Muitos falam do amanhã como algo que está para além de nossas vistas ou do depois de hoje; é correto, no entanto, dizer "amanhã vou ser alguém", "amanhã realizarei meus projetos", "amanhã você pode cair em uma cilada, se não souber lidar com as pessoas". Enfim, a palavra 'amanhã' não é mais vista como realizações que podem ser trabalhadas de hoje para amanhã... Parece que não temos mais tempo e sempre alongamos um processo que poderia ser concretizado aqui e agora, não no amanhã ou num futuro próximo.
Temos que treinar nossas atitudes, saber lidar com nossos projetos, os quais são pensados de forma que parecem um navio, de tão grande e extenso que são. De tão grandes, podem vir a quebrar antes que sejam feitos, simplesmente porque não pensamos direito, não o projetamos direito: cada peça deve ser pensada, cada parafuso, procurado, de modo que mais tarde não sejamos pegos pelas surpresas do vento forte que nele pode bater.
O amanhã pode nos trazer benefícios, mas a partir do momento que não temos planejamento próprio, temos apenas palavras, esperanças, sonhos, pesadelos, e uma série de debilidades a que nosso corpo e mente se sujeitam quando não conseguem lidar com o planejamento. Planejar é agir em pequenas coisas, como se estivéssemos realizando pequenos sonhos que estiveram em nossas prateleiras internas. Temos que praticar, trazer à tona, na terra, junto com nossos pés, o que temos em mente, ainda que por pouco se estabilizem. Brincar um pouco com o oculto, talvez.
O amanhã, como uma palavra que nos remete daqui a dez ou vinte anos, pode ser uma forma de engano sóbrio e às vezes até necessário, mas brincar com ela, sorrindo, como se tivéssemos todo o tempo do mundo, é brincar com os deuses, digo, com formas que nos esperam hoje, aqui e agora, para sanar o que se pode ser resolvido hoje, nesse minuto. O tempo não é nosso, mas podemos ser irmãos dele.
Quando vejo pessoas embaixo de pontes, percebo que é um ser humano que poderia sair daquele meio, se levantar, procurar, dentro de suas possibilidades, melhorar seu meio, dando azo a outras possibilidades, enfim, não apenas a este, mas muitos que se encontram em camas, a espera do sol ficar um pouco mais forte para que possa procurar um emprego, se estabilizar, entretanto, ainda dormem, se enrolam em suas cobertas quentes, e ao acordar, sentem que ainda não dormiram o suficiente e voltam para a cama.

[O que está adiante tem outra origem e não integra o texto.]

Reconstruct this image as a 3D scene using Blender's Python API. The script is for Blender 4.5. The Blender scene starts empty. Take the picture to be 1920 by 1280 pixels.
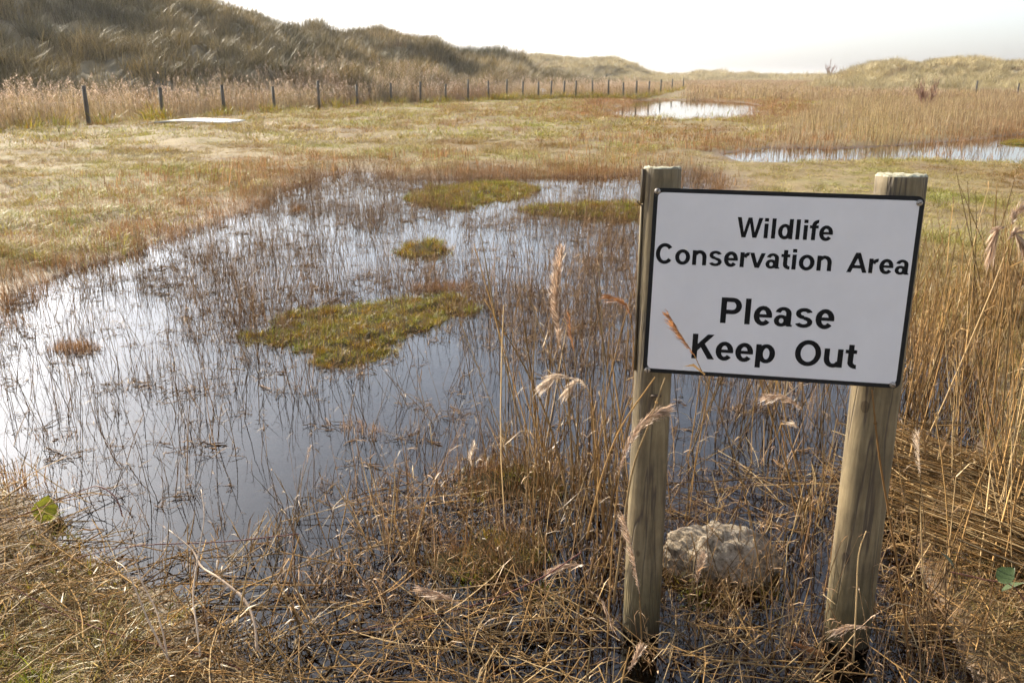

A estes, cujo plano é um dia, no amanhã não muito próximo, melhorar sua vida, penso que a palavra amanhã sempre soará como um conforto, uma cama macia com a qual podem sempre contar. Esses, que ainda reclamam de uma família que não o apoia, de uma sociedade que não o vê como um guerreiro, e mais, reclama de um país que se arrasta para mais um abismo, graças a governantes que fazem questão de produzir pequenos galhos somente para eles, como se somente eles pudessem se salvar... Entretanto, não pensam que também tal governo nada mais é que um amontoado de planejamentos sem critérios, nos quais pessoas sem dedicação, sem amor ao país, sem personalidade, assim como aquele que dormia agora pouco, são os reais culpados pela dor de milhões.
Se tomarmos atitudes no sentido de entender que cada um de nós somos um país, que podemos nos autogovernar, cujo sistema não é democrático, mas ditador, nos sentido mais belo da palavra -- mesmo porque só conhecemos a ditadura com imbecis de farda -- no entanto, a natureza nos deu a força para que a realização interna, a partir de projetos internos, fosse não somente para o bel prazer de uma persona folgada, mas para o espírito que nos subjaz a alma, e nos enriquece a cada gesto em função dele.
E isso não é um projeto para amanhã, mas um ideal para o agora.